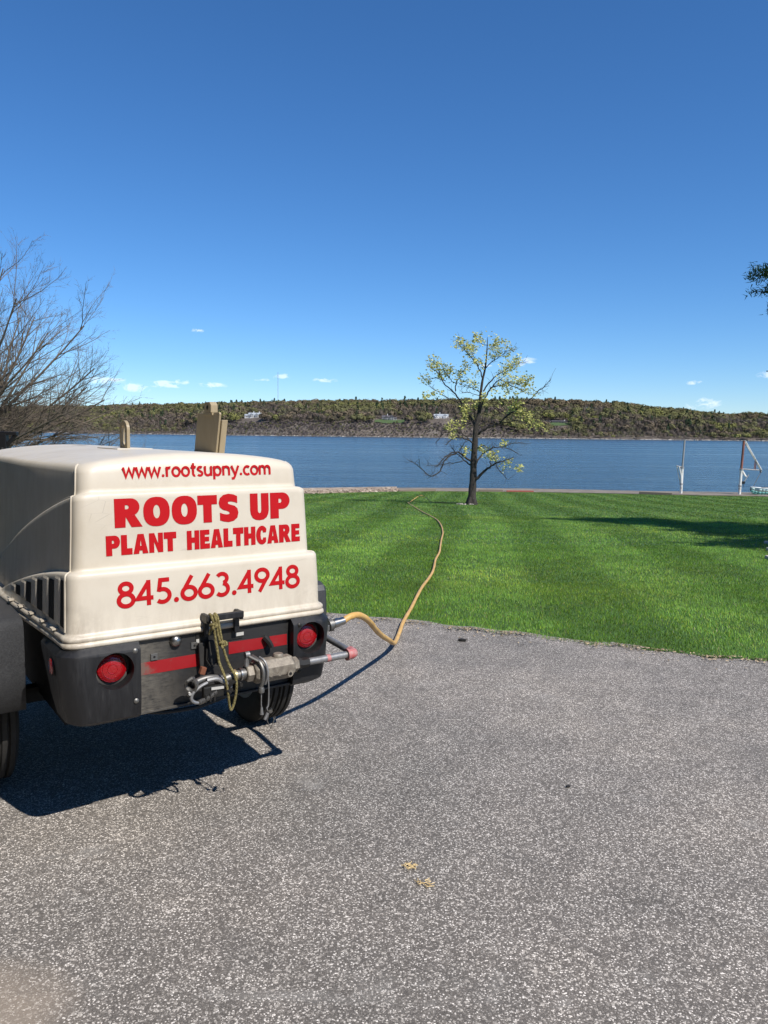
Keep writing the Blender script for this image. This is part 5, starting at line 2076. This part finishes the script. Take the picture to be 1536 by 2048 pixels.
MB().tube([(.193, LY - .054, .472), (.178, LY - .054, .446)], .007, 8).build('lock_pin', 'galv', comp, True)
MB().tube([(.196, LY - .054, .468), (.190, LY - .052, .438), (.207, LY - .050, .402), (.222, LY - .05, .434), (.219, LY - .05, .446), (.229, LY - .05, .446), (.222, LY - .05, .434)], .0022, 6).build('wire_clip', 'zinc', comp, True)

# ---- running gear -----------------------------------------------
MB().box((0, 1.25, .64), (.92, 1.9, .33)).build('chassis', 'chassis', comp)
MB().box((0, .99, .36), (1.22, .07, .07)).build('axle', 'chassis', comp)
for sgn in (-1, 1):
    MB().box((sgn * .42, 1.35, .425), (.07, 1.8, .11)).build('frame_rail', 'chassis', comp)
# drawbar out of sight in front
MB().box((0, 2.9, .50), (.11, 1.3, .11)).build('drawbar', 'chassis', comp)
MB().tube([(0, 3.2, .0), (0, 3.2, .62)], .035, 10).build('jack_stand', 'galv', comp, True)
MB().box((0, 3.2, .012), (.18, .18, .02)).build('jack_foot', 'galv', comp)


def wheel(x):
    TR_, TW = .335, .19
    w = TW / 2
    prof = [(.20, -w * .92), (.25, -w * 1.0), (.295, -w * .98), (.320, -w * .86)]
    gro = np.linspace(-.76, .76, 31)
    for i, g in enumerate(gro):
        deep = .323 if i in (5, 6, 12, 13, 17, 18, 24, 25) else .335
        prof.append((deep - .003 * abs(g) ** 3, g * w))
    prof += [(.320, w * .86), (.295, w * .98), (.25, w), (.20, w * .92)]
    ty = MB().lathe(prof, 48, 'X', (x, .99, TR_), caps=False).build('tyre', 'rubber', None, True)
    ty.data.set_sharp_from_angle(angle=R(30))
    rm = MB().lathe([(.205, -w * .9), (.19, -w * .7), (.185, w * .3), (.10, w * .45), (.06, w * .6), (.055, w * .85), (.001, w * .9)], 32, 'X', (x, .99, TR_)).build('rim', 'rim', None, True)
    return ty, rm


for sgn in (-1, 1):
    wr = empty('wheel', (0, 0, 0))
    wr.parent = comp
    for ob in wheel(sgn * .682):
        ob.parent = wr

# fenders
for sgn in (-1, 1):
    prof = [(.505, .45), (.497, .62), (.50, .795), (.515, .822), (.55, .835), (.93, .842), (1.30, .835), (1.345, .82), (1.36, .79), (1.36, .45)]
    xi, xo = .592, .865
    vs_, fs_ = [], []
    for (y, z) in prof:
        vs_ += [(sgn * xi, y, z), (sgn * (xo - .02), y, z), (sgn * xo, y + (.018 if y < .93 else -.018), z - .012)]
    k = len(prof)
    for i in range(k - 1):
        for q in range(2):
            fs_.append((3 * i + q, 3 * i + q + 1, 3 * i + q + 4, 3 * i + q + 3))
    # outer skirt
    base = len(vs_)
    for (y, z) in prof:
        vs_.append((sgn * xo, min(max(y, .52), 1.34), max(z - .10, .45) if .52 < y < 1.34 else z - .012))
    ob = MB().add(vs_, fs_).build('fender', 'fender', comp, True)
    ob.data.set_sharp_from_angle(angle=R(25))
    md = ob.modifiers.new('thick', 'SOLIDIFY')
    md.thickness = .008
    MB().prism([(.52, .80), (.93, .83), (1.34, .80), (1.34, .60), (1.25, .66), (.93, .74), (.62, .66), (.52, .60)], sgn * (xo - .014), sgn * (xo - .004), lambda a, b, z: (z, a, b)).build('fender_skirt', 'fender', comp)

# ---- things on the roof ------------------------------------------
# lifting eye: plate with a long slot, seen almost edge on
ring_o = [(.058 * math.cos(R(a)), .094 + .044 * math.sin(R(a))) for a in range(0, 181, 15)]
outer = [(.058, 0)] + ring_o + [(-.058, 0)]
inner = [(.026 * math.cos(R(a)), .096 + .020 * math.sin(R(a))) for a in range(0, 181, 20)] + [(.026 * math.cos(R(a)), .036 + .020 * math.sin(R(a))) for a in range(180, 361, 20)]
lp = [[Vector((p[0], p[1], 0)) for p in outer], [Vector((p[0], p[1], 0)) for p in inner]]
tri = tessellate_polygon(lp)
flat = [p for L_ in lp for p in L_]
mb_ = MB()
th = .014
nf = len(flat)
vs_ = [(p.x, -th / 2, p.y) for p in flat] + [(p.x, th / 2, p.y) for p in flat]
fs_ = [tuple(t_) for t_ in tri] + [tuple(i + nf for i in reversed(t_)) for t_ in tri]
no, ni_ = len(outer), len(inner)
for i in range(no):
    j = (i + 1) % no
    fs_.append((i, j, j + nf, i + nf))
for i in range(ni_):
    j = (i + 1) % ni_
    fs_.append((no + i, no + j, no + j + nf, no + i + nf))
mb_.add(vs_, fs_)
eye = mb_.build('lifting_eye', 'flap', comp)
eye.location = (-.035, .92, 1.517)
eye.rotation_euler = (0, 0, R(90))

# raised exhaust flap on the right of the roof
fl = empty('exhaust_flap', (.262, .655, 1.447))
fl.parent = comp
fl.rotation_euler = (0, 0, R(-2))
YZ = lambda a_, b_, z_: (z_, a_, b_)
MB().prism([(.145, -.01), (-.140, -.01), (-.212, .238), (-.206, .246), (.073, .246)], -.005, .005, YZ).build('flap_plate', 'flap', fl, bevel=.002)
MB().prism([(.125, -.01), (-.150, -.01), (-.214, .212), (.06, .212)], .007, .035, YZ).build('flap_channel', 'flap', fl, bevel=.003)
MB().prism([(-.048, .0), (.040, 0), (.040, .036), (.026, .050), (-.030, .050), (-.048, .036)], -.012, .022, lambda a_, b_, z_: (z_, a_ - .075, b_ + .246)).build('flap_tab', 'flap', fl, bevel=.003)
MB().lathe([(.011, -.0135), (.001, -.0137)], 12, 'X', (0, -.079, .270)).build('tab_hole', 'dark', fl)
MB().box((-.008, -.075, .240), (.010, .13, .010)).build('tab_weld', 'flap', fl)

# ---- outlet and hose ---------------------------------------------
ux = MB().tube([(.46, .30, .655), (.70, .30, .66)], .017, 12).build('outlet_pipe', 'black_iron', comp, True)
MB().tube([(.70, .30, .66), (.745, .30, .664)], .027, 6).build('outlet_union', 'black_iron', comp)
MB().box((.722, .30, .66), (.024, .066, .030)).build('outlet_lug', 'zinc', comp, bevel=.004)
MB().tube([(.745, .30, .665), (.765, .30, .668)], .030, 12).build('outlet_ring', 'zinc', comp, True)

O_ = Vector((-.700, 3.028, 0))


def W(p):
    c, s_ = math.cos(YAW), math.sin(YAW)
    return Vector((O_.x + p[0] * c - p[1] * s_, O_.y + p[0] * s_ + p[1] * c, p[2]))


hose = empty('air_hose', (0.1, 5.9, 0))
tag(hose, 'yellow air hose running from the compressor across the lawn to the maple', 'hose')
hp = [W((.83, .30, .676)), W((.875, .302, .692)), (-.129, 3.84, .686), (-.099, 3.94, .651), (-.069, 4.09, .586), (-.039, 4.36, .475), (-.001, 4.72, .344), (.043, 5.10, .215), (.082, 5.50, .085),
      (.105, 5.80, .030), (.135, 6.08, .018), (.165, 6.35, .02)]
lawn_pts = [(.20, 6.62), (.27, 7.15), (.35, 7.75), (.43, 8.35), (.53, 9.01), (.62, 9.65), (.68, 10.21), (.76, 11.1), (.89, 12.16), (.99, 13.3), (1.09, 14.46), (1.18, 15.4), (1.26, 16.29), (1.34, 17.5), (1.40, 18.65),
            (1.45, 20.1), (1.47, 21.53), (1.42, 23.04), (1.29, 25.74), (1.17, 30.05), (1.06, 33.9)]
for (x, y) in lawn_pts:
    hp.append((x, y, float(zl(y)) + .035 + rnd.uniform(0, .012)))
hp += [(1.16, 34.6, float(zl(34.6)) + .05), (1.40, 35.0, float(zl(35)) + .20), (1.66, 35.3, float(zl(35.3)) + .34), (1.90, 35.2, float(zl(35.2)) + .26), (2.15, 34.9, float(zl(34.9)) + .06)]
hp += [(2.6, 34.6, float(zl(34.6)) + .05), (3.0, 34.2, float(zl(34.2)) + .05), (3.45, 33.7, float(zl(33.7)) + .06), (3.6, 33.3, float(zl(33.3)) + .05)]
c0_ = Vector((0.1, 5.9, 0))
path = [Vector(p) - c0_ for p in hp]
path = smooth_path(path, 7)
MB().tube(path, [.0165 + .0006 * math.sin(i * .9) for i in range(len(path))], 12).build('hose_line', 'hose', hose, True)
fp = [W((.745, .30, .665)) - c0_, W((.775, .30, .669)) - c0_, W((.80, .30, .672)) - c0_, W((.835, .30, .6765)) - c0_]
MB().tube([fp[0], fp[1]], .022, 10).build('hose_claw', 'zinc', hose, True)
MB().tube([fp[1], fp[2]], .0235, 12).build('hose_collar', 'chrome', hose, True)
MB().tube([fp[2], fp[3]], .0200, 14).build('hose_ferrule', 'chrome', hose, True)
for q in (-1, 1):
    a = W((.752, .30 + .0, .665 + q * .024)) - c0_
    b = W((.778, .30, .669 + q * .030)) - c0_
    MB().tube([a, b], .008, 8).build('claw_lug', 'zinc', hose, True)

# rope tied to the latch handle: a thing of its own
rope = empty('rope', W((.02, -.085, .88)))
tag(rope, 'olive green knotted rope looped over the black latch handle', 'rope')
rope.rotation_euler = (0, 0, YAW)


def RP(x, z, y=-.085):
    return Vector((x - .02, y + .085, z - .88))


RA = [RP(-.016, .886, -.070), RP(-.018, .875), RP(-.012, .851), RP(-.007, .803, -.083), RP(.001, .747, -.086), RP(.006, .699, -.092), RP(.016, .645, -.122), RP(.027, .584, -.122), RP(.038, .53, -.110), RP(.046, .505, -.106),
      RP(.056, .514, -.104), RP(.066, .556, -.108), RP(.066, .609, -.118), RP(.060, .645, -.116), RP(.048, .680, -.094), RP(.034, .722, -.088), RP(.024, .764, -.086), RP(.013, .824, -.084), RP(.006, .872, -.082), RP(.004, .889, -.070)]
MB().tube(smooth_path(RA, 6), .0053, 8).build('rope_loop', 'rope', rope, True)
for (xa, xb) in ((-.017, .0), (.004, .010)):
    RB = [RP(xa, .886, -.070), RP(xa + .001, .889, -.056), RP(xa + .002, .880, -.046), RP(xa + .006, .850, -.040)]
    MB().tube(smooth_path(RB, 5), .0053, 8).build('rope_strand', 'rope', rope, True)
RC = [RP(-.004, .889, -.066), RP(-.002, .872, -.080), RP(.004, .83, -.080), RP(.010, .79, -.084), RP(.020, .772, -.088)]
MB().tube(smooth_path(RC, 5), .0053, 8).build('rope_strand', 'rope', rope, True)
MB().tube(smooth_path([RP(-.012, .85, -.08), RP(-.022, .83, -.076), RP(-.024, .812, -.07)], 5), .0053, 8).build('rope_tail', 'rope', rope, True)


def knot(c, r_):
    pts = []
    for i in range(40):
        a = 2 * math.pi * i / 40
        pts.append(c + Vector(((math.sin(a) + 2 * math.sin(2 * a)) * r_ / 3, -math.sin(3 * a) * r_ / 2.2, (math.cos(a) - 2 * math.cos(2 * a)) * r_ / 3)))
    MB().tube(pts, .0056, 8, closed=True).build('knot', 'rope', rope, True)


knot(RP(-.014, .848, -.088), .013)
knot(RP(.022, .770, -.092), .014)

# ================================================================== other small things
# black steel rack beyond the compressor at the left edge
rk = empty('steel_rack', (-3.45, 7.0, 0))
tag(rk, 'black steel frame with diagonal brace behind the compressor at left', 'rack')
MB().box((0, 0, .785), (.065, .065, 1.57)).build('post', 'black_paint', rk, bevel=.005)
MB().box((-.55, 0, 1.585), (1.35, .05, .03), Matrix.Rotation(R(1.0), 3, 'Y')).build('top_rail', 'black_paint', rk, bevel=.004)
MB().tube([(.02, 0, 1.46), (.115, 0, 1.57)], .020, 6).build('brace', 'black_paint', rk)
MB().box((-1.15, 0, .79), (.065, .065, 1.58)).build('post', 'black_paint', rk, bevel=.005)
MB().box((-.57, 0, 1.42), (1.1, .04, .03)).build('lower_rail', 'black_paint', rk, bevel=.004)
MB().lathe([(.012, -.034), (.012, -.042), (.002, -.045)], 10, 'Y', (.0, 0, 1.44)).build('bolt', 'chrome', rk, True)

# straw tufts and crumbs on the asphalt
for i, (x, y, n_) in enumerate(((.115, 2.71, 26), (.16, 2.60, 18))):
    mb_ = MB()
    for k in range(n_):
        a = rnd.uniform(0, 6.28)
        c = Vector((rnd.gauss(0, .016), rnd.gauss(0, .009), .004 + rnd.uniform(0, .006)))
        d = Vector((math.cos(a), math.sin(a), rnd.uniform(-.1, .25))) * rnd.uniform(.006, .018)
        mb_.tube([c - d, c + d], .0014, 3)
    o = mb_.build('dry_grass_tuft', 'straw', None, fix=False)
    o.location = (x, y, .003)
    tag(o, ['tuft of dry straw on the asphalt, the farther of two', 'tuft of dry straw on the asphalt, the nearer of two'][i], 'straw', 'straw tufts on the asphalt')
for i, (x, y, s_) in enumerate(((.63, 5.88, .035), (.855, 3.385, .014))):
    prof = [(math.cos(k * 1.047) * s_ * rnd.uniform(.6, 1.2), math.sin(k * 1.047) * s_ * rnd.uniform(.35, .8)) for k in range(6)]
    o = MB().prism(prof, 0, s_ * .5).build('bark_chip', 'debris', None, bevel=.002)
    o.location = (x, y, .002)
    tag(o, ['black bark chip on the asphalt near the lawn edge', 'small black chip on the open asphalt at right'][i], 'debris')

# added hedge, out of view at left, blocks sky light to deepen the shade
hedge = empty('sky_block_hedge', (-5.25, -2.0, 0))
tag(hedge, 'added unseen dark hedge blocking sky light left of the compressor', 'hedge')
hr = np.random.default_rng(9)
n = 22000
hy = hr.uniform(-9.5, 11.5, n)
hz = hr.uniform(0.05, 1, n) ** .85 * (8.0 + .5 * np.sin(hy * 1.9) + .35 * np.sin(hy * 4.3))
hx = hr.choice([-1, 1], n) * (1.0 - .06 * hz) * hr.uniform(.6, 1.0, n) + .12 * np.sin(hy * 5 + hz * 3) - .09 * hy
V_, F_, tn = leaf_faces(np.stack([hx, hy, hz], 1), .17, (.020, .045, .018), 8, .5)
ob = raw('foliage', V_, F_, 'needle', hedge, tn)
tag(ob, kind='stuff')
mb_ = MB()
for k in range(12):
    yy = -9 + k * 1.63
    mb_ = MB().tube([(-.09 * yy, yy, -.1), (-.09 * yy + .05, yy, 2.4), (-.09 * yy, yy + .1, 6.8)], [.09, .07, .03], 7)
    mb_.build('stem', 'bark', hedge, True)

back = copy_tree(hedge)  # second added hedge, unseen, cuts sky fill so the shadows go darker
back.location = (-1.2, -7.2, 0)
back.rotation_euler = (0, 0, R(90))
tag(back, 'added unseen dark hedge blocking sky light behind the viewpoint', 'hedge')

━━━

Exercise brief – Pictures stay out. Repeat only the lines from the beginning of the data through the line that has "MB().tube([(.196, LY - .054, .468), (.190, LY".

Output for this task –
Keep writing the Blender script for this image. This is part 5, starting at line 2076. This part finishes the script. Take the picture to be 1536 by 2048 pixels.
MB().tube([(.193, LY - .054, .472), (.178, LY - .054, .446)], .007, 8).build('lock_pin', 'galv', comp, True)
MB().tube([(.196, LY - .054, .468), (.190, LY - .052, .438), (.207, LY - .050, .402), (.222, LY - .05, .434), (.219, LY - .05, .446), (.229, LY - .05, .446), (.222, LY - .05, .434)], .0022, 6).build('wire_clip', 'zinc', comp, True)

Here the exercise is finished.